Ja, Aufsichtsratsmitglieder sollten über umfangreiche Fachkenntnisse und Erfahrungen im relevanten Geschäftsbereich verfügen. Dies schließt auch Kenntnisse in den Bereichen Unternehmensführung, Finanzen und Recht ein. Zudem dürfen keine Interessenkonflikte bestehen.

Was passiert, wenn ein Aufsichtsratsmitglied vorzeitig ausscheidet?

In diesem Fall erfolgt eine Nachwahl für das ausgeschiedene Mitglied. Diese kann in einer außerordentlichen Hauptversammlung durchgeführt werden. Arbeitnehmervertreter werden durch eine entsprechende Wahl in der Belegschaft ersetzt.

Wie kann man sich auf die Rolle als Aufsichtsratsmitglied vorbereiten?

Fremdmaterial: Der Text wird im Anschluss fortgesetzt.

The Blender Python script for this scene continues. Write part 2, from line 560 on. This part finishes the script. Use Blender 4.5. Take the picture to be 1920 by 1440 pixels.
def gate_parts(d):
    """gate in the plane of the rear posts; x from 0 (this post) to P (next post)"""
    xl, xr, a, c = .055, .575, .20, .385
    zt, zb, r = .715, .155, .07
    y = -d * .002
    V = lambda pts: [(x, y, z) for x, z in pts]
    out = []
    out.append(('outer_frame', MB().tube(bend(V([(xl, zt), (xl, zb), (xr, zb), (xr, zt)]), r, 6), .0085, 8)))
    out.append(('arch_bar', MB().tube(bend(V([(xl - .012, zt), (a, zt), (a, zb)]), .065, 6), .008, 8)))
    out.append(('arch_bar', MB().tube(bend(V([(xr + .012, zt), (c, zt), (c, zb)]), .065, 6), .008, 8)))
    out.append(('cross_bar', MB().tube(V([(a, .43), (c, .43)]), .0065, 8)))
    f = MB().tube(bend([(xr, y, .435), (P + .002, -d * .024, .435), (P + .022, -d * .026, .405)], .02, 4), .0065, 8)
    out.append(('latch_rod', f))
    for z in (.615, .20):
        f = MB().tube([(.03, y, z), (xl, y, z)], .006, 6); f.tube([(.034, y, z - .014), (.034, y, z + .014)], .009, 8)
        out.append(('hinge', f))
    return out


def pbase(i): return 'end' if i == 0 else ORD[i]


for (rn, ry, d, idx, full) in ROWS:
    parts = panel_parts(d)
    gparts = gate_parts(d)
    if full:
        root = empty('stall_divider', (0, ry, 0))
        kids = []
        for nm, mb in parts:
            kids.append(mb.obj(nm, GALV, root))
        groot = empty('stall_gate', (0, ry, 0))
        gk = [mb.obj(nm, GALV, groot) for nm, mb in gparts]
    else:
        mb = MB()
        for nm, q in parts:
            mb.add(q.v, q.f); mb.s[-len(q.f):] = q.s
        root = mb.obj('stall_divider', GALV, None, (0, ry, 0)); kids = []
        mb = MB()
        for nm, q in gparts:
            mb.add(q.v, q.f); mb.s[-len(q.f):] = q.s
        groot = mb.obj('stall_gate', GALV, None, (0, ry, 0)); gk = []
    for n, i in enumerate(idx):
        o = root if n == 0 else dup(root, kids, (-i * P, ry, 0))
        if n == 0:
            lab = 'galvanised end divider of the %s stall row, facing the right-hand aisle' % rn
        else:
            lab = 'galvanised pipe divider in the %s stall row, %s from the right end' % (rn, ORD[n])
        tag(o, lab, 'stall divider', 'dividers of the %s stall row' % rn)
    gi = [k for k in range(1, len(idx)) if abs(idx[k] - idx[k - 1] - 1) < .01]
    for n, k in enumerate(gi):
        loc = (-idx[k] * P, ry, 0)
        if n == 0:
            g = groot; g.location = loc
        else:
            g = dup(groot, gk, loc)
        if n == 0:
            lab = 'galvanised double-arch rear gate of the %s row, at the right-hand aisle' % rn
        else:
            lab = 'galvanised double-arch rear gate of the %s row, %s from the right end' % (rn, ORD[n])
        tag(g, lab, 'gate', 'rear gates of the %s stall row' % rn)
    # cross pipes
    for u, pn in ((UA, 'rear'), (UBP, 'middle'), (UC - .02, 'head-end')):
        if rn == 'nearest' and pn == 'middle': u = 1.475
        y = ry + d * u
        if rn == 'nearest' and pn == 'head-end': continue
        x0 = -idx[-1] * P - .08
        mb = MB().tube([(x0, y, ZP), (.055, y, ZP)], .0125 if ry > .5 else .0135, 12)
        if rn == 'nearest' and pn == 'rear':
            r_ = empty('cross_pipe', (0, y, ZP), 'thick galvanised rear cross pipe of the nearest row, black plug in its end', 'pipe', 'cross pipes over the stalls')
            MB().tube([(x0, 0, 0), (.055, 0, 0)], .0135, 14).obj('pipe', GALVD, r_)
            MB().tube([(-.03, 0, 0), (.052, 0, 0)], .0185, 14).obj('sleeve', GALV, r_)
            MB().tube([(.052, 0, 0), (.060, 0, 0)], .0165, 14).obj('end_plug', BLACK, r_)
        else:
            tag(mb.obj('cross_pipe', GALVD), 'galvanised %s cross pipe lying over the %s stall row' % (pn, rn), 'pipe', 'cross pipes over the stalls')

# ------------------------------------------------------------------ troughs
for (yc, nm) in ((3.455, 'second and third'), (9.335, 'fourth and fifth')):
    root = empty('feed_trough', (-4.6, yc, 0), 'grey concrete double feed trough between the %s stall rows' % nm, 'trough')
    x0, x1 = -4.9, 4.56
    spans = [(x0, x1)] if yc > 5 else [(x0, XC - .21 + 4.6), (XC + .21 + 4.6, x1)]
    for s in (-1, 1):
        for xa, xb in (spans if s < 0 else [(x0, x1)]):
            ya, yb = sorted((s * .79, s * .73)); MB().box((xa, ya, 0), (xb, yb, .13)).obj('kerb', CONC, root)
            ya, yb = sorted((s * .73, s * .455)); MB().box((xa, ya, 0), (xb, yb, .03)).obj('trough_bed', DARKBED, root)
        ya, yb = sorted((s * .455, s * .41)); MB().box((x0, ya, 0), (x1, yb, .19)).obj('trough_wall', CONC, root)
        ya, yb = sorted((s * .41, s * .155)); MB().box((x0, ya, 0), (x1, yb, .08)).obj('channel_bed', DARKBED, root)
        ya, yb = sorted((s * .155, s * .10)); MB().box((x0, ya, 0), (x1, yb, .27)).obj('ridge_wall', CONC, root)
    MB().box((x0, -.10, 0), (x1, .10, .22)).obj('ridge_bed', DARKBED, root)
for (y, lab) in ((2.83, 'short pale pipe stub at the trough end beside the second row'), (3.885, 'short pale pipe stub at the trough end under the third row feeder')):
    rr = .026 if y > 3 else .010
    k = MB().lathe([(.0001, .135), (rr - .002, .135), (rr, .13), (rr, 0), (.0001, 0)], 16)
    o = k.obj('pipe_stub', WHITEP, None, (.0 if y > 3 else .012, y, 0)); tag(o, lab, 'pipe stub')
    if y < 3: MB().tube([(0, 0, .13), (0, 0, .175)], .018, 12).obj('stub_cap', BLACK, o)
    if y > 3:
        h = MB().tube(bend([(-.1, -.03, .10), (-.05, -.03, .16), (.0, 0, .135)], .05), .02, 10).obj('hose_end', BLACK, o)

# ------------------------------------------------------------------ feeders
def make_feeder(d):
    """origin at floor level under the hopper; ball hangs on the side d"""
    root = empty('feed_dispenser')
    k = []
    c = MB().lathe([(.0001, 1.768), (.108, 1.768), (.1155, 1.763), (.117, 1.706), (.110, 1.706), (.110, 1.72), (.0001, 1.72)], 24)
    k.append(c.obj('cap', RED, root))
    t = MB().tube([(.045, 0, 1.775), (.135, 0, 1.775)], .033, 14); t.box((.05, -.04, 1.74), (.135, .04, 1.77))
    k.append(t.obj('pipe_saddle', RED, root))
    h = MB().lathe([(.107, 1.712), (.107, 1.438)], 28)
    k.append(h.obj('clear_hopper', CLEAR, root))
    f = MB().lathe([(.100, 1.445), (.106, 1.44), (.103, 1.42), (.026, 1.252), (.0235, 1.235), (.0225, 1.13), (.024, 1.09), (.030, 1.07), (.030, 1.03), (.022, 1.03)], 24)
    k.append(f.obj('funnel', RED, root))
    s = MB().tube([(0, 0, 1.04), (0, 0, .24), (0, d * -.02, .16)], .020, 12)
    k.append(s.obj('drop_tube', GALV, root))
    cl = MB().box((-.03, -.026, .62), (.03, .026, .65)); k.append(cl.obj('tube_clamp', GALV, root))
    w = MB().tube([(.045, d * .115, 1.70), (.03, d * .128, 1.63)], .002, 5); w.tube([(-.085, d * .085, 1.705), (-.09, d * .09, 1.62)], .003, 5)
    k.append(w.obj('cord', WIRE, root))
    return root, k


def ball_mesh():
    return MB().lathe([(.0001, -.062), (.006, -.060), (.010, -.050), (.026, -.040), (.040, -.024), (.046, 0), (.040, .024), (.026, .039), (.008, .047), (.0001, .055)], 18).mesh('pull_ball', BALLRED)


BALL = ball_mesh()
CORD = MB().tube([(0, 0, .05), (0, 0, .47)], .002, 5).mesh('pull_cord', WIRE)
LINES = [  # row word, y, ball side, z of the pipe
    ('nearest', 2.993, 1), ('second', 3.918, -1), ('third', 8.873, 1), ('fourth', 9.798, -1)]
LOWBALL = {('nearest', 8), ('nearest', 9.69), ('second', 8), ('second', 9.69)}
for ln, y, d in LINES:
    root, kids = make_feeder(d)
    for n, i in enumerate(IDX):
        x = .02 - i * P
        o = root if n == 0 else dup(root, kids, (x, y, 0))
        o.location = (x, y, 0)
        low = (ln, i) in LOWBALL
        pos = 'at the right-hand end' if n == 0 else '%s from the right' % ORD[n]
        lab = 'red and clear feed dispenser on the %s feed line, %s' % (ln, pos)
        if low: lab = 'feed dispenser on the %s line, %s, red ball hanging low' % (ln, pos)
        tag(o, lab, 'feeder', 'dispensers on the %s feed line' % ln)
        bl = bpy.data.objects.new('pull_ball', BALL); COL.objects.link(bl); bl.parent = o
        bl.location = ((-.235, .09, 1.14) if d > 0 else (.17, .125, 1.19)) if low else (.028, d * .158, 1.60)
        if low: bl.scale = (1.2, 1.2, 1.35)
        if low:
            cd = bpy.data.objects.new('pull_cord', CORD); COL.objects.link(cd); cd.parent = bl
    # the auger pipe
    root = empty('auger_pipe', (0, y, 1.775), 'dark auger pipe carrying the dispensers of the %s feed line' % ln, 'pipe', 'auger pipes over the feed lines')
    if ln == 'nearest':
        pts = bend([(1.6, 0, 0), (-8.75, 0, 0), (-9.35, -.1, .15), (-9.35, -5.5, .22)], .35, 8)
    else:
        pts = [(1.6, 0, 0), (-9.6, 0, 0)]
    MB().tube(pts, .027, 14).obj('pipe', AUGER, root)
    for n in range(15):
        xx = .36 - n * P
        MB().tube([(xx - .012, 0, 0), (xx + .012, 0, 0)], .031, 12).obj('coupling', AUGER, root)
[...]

Eine gründliche Vorbereitung umfasst die Auseinandersetzung mit den gesetzlichen Bestimmungen, der Unternehmensverfassung und den relevanten Geschäftsgrundlagen. Zudem sind Schulungen und Weiterbildungen im Bereich Corporate Governance und Aufsichtsratsarbeit hilfreich.

Schlussbetrachtung

Die Bestellung von Aufsichtsratsmitgliedern ist ein komplexer, aber essenzieller Prozess für die Unternehmensführung. Er erfordert eine sorgfältige Auswahl, umfassende Kenntnisse der gesetzlichen Rahmenbedingungen und Transparenz im gesamten Verfahren. Egal ob für die Anteilseigner- oder Arbeitnehmervertreter, eine sorgfältige Vorbereitung und Durchführung ist der Schlüssel für eine effiziente und erfolgreiche Kontrolle und Überwachung des Vorstandes.

Durch die Integration der Interessen aller Beteiligten und die Einhaltung hoher Standards in der Auswahl und Bestellung der Aufsichtsratsmitglieder wird eine fundierte und nachhaltige Unternehmensführung gewährleistet.